From Corona I drove down to Temecula, a town that I thought of as a roadside attraction from childhood drives from Riverside to Camp Pendleton to visit my brother David the marine. Who knew it had become a wine mecca. Not as established and famous as its northern cousins where we’d started this trip, but wine country nonetheless.

Colin and Liz had selected a vineyard for their wedding. My brother Ralph, his wife Barbara, their daughter Meghann, and their retriever Skye, had offered a bed in their room in a nearby motel. [Attentive readers will think they know Meghann from a trip to France in 2004. But you do not. Both of my brothers’ daughters are named Meghann. Yes, it caused some family upset, but that’s a story for another time.] It was a busy room, but large enough to not feel overcrowded for a short stay.
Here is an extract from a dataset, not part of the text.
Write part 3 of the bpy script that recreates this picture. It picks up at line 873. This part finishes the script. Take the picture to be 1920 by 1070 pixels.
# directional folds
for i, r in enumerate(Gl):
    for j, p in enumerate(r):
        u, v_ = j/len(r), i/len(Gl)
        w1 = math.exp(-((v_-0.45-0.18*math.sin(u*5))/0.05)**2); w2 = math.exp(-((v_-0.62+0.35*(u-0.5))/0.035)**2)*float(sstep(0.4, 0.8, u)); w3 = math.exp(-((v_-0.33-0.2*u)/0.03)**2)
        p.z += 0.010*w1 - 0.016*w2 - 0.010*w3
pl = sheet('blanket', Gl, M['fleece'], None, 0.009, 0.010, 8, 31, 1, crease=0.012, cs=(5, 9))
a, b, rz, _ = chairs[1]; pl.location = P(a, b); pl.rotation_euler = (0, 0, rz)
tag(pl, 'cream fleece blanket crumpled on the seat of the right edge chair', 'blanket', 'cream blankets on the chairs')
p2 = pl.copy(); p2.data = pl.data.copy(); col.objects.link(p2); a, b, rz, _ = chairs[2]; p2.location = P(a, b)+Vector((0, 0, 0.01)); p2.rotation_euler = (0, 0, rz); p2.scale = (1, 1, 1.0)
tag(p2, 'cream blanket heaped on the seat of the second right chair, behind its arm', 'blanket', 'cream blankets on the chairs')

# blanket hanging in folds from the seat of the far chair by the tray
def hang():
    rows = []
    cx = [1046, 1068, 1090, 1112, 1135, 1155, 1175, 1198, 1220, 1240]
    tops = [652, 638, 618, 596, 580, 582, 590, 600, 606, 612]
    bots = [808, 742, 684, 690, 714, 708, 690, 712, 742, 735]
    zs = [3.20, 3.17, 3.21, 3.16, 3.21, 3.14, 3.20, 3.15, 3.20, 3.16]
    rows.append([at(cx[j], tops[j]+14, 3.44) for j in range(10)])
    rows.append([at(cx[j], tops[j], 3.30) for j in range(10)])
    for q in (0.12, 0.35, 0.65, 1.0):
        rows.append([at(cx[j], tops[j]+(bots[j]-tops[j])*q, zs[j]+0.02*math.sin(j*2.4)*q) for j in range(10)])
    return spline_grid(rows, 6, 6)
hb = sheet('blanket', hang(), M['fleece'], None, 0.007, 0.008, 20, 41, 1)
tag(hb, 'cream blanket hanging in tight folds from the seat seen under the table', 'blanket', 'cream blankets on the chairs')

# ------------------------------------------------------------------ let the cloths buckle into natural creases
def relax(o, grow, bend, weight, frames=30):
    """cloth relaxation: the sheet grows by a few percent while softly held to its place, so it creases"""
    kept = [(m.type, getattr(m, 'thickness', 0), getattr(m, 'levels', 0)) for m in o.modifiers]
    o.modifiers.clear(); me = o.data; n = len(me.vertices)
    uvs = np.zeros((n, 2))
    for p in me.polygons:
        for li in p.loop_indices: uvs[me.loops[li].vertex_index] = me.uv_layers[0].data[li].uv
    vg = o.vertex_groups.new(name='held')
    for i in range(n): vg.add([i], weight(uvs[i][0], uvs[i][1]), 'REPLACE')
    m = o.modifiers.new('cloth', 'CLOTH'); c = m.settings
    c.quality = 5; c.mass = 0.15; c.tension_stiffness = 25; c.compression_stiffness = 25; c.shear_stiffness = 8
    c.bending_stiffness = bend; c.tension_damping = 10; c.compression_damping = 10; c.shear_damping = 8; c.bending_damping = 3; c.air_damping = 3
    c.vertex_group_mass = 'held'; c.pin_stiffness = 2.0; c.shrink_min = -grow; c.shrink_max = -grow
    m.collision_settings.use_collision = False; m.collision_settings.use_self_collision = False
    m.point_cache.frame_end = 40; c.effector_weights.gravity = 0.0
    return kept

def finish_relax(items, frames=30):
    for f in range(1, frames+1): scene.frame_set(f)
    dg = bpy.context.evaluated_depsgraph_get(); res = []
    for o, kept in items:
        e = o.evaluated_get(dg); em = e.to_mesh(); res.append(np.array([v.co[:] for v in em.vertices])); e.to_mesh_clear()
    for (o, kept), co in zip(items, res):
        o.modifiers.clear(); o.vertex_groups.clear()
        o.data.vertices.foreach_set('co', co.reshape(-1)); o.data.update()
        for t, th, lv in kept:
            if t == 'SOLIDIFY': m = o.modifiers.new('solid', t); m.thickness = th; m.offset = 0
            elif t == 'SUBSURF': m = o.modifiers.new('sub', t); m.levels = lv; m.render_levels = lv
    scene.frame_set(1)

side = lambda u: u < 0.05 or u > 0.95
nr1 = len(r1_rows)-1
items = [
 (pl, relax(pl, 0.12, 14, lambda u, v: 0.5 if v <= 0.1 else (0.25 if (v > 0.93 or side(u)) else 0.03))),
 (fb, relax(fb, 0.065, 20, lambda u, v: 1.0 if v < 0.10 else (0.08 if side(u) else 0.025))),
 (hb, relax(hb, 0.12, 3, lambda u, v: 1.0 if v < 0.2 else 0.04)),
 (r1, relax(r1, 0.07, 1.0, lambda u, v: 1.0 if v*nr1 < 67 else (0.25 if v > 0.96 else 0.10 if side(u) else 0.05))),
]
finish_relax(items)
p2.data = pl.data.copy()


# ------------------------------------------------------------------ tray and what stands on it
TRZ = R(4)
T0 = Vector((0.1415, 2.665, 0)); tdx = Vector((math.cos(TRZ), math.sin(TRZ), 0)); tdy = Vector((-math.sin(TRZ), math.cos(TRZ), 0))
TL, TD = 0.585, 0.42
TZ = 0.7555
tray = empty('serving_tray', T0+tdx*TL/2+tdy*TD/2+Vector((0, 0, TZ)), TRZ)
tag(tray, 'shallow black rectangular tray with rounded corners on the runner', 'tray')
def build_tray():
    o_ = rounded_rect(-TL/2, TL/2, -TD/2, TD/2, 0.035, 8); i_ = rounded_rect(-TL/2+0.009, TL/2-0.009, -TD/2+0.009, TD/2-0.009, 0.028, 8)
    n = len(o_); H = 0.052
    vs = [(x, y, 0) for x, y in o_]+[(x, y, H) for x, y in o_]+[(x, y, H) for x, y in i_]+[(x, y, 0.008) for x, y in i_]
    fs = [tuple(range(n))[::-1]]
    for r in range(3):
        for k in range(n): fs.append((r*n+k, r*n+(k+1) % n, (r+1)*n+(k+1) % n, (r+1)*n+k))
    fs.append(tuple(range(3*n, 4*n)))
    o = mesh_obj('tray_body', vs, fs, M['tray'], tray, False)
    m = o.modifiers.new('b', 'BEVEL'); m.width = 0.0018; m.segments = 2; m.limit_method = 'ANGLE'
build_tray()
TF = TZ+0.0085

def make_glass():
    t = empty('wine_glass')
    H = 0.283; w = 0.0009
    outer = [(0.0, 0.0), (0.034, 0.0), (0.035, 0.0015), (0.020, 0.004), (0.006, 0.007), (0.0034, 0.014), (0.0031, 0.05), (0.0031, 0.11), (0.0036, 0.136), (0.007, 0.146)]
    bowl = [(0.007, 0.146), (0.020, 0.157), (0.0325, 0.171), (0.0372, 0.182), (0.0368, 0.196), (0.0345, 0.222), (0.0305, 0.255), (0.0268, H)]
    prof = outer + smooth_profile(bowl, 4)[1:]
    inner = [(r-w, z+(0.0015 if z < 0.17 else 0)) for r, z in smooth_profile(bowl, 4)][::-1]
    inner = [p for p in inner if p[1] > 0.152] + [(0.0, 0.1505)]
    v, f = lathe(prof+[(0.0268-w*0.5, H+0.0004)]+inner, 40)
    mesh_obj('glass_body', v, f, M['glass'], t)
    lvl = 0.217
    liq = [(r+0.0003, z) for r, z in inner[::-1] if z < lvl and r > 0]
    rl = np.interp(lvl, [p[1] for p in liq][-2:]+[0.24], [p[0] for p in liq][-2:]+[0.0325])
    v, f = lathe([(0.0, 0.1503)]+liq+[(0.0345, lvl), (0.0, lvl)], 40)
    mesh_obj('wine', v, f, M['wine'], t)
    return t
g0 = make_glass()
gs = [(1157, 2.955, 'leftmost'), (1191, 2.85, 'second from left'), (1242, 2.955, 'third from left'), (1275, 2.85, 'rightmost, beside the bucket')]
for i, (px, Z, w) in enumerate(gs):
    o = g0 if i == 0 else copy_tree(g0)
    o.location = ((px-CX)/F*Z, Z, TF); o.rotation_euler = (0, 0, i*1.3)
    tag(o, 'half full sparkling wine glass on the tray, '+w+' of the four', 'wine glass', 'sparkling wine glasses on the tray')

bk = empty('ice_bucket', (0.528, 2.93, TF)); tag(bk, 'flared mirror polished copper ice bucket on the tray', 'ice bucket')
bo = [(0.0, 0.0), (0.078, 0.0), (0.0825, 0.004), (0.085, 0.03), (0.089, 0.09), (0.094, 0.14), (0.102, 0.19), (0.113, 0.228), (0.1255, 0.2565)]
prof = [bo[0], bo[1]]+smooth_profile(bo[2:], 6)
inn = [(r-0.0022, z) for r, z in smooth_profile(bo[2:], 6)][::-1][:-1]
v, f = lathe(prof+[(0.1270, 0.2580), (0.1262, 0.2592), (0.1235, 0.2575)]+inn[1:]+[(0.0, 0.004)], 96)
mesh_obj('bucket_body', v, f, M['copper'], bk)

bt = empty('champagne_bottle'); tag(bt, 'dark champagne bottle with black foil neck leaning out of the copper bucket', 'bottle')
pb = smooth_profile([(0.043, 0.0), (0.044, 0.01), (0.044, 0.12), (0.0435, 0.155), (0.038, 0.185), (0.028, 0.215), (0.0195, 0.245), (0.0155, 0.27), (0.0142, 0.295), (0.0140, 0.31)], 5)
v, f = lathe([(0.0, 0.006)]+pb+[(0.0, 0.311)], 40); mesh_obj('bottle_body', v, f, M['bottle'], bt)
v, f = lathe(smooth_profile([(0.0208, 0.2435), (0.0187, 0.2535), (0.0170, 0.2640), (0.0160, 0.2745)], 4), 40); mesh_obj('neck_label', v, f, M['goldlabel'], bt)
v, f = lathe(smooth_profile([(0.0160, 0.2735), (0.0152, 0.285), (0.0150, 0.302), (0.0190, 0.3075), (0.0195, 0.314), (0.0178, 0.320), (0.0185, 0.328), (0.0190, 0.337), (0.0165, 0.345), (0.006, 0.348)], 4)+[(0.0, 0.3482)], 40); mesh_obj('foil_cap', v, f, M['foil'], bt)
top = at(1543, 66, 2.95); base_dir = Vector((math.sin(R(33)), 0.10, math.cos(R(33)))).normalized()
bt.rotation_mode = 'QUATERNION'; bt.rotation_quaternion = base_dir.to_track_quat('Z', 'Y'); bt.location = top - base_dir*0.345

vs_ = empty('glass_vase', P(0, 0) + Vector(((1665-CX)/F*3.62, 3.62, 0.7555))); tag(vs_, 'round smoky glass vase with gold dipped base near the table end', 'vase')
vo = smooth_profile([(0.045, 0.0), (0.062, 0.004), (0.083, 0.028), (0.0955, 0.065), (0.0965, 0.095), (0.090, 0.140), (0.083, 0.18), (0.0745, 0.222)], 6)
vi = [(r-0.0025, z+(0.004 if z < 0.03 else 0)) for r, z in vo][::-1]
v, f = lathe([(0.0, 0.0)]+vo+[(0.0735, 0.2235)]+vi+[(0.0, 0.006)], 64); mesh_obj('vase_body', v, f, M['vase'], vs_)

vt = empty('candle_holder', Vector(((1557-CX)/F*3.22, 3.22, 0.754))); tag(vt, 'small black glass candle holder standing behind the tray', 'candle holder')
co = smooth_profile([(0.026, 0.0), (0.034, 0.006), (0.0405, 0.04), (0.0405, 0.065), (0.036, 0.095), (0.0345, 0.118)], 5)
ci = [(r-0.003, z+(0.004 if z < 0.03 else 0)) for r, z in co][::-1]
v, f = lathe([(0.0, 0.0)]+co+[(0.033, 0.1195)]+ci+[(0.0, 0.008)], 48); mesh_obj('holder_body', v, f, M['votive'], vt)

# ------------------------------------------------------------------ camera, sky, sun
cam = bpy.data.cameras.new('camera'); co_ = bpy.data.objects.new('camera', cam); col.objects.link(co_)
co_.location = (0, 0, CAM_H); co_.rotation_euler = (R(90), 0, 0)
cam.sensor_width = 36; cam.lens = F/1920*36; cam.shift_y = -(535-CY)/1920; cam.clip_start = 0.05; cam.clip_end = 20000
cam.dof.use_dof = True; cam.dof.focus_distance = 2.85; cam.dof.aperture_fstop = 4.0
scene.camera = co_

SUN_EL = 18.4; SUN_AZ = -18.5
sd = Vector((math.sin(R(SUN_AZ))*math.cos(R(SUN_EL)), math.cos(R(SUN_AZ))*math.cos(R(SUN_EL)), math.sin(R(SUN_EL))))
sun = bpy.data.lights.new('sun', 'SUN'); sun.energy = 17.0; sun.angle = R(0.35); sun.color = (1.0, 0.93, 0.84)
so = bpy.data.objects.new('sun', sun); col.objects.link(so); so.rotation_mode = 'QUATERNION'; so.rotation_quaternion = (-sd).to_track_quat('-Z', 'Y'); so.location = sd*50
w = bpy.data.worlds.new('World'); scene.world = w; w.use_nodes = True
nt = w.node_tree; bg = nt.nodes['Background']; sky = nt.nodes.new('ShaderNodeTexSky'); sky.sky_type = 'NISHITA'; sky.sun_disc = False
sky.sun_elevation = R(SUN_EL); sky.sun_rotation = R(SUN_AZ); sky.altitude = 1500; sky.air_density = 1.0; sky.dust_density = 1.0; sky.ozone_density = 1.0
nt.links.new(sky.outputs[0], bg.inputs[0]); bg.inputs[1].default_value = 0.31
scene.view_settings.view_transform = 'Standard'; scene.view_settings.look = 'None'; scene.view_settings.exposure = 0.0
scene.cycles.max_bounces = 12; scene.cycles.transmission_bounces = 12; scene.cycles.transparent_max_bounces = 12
The rehearsal dinner was a fun evening at which I met the bride and re-met Barbara’s sisters and brothers, who I had not seen since we were all children and young adults, and their spouses.
The next morning I found a nail shop for a manicure, because my hands needed it and to give my relatives some space. We met back up for the wedding on a lawn at the vineyard.
As always, it was hard to leave California for New York the next day. But even so, I realize that it’s no longer the California of my childhood and youth. So what I miss isn’t there, and I can visit it in my memories any time.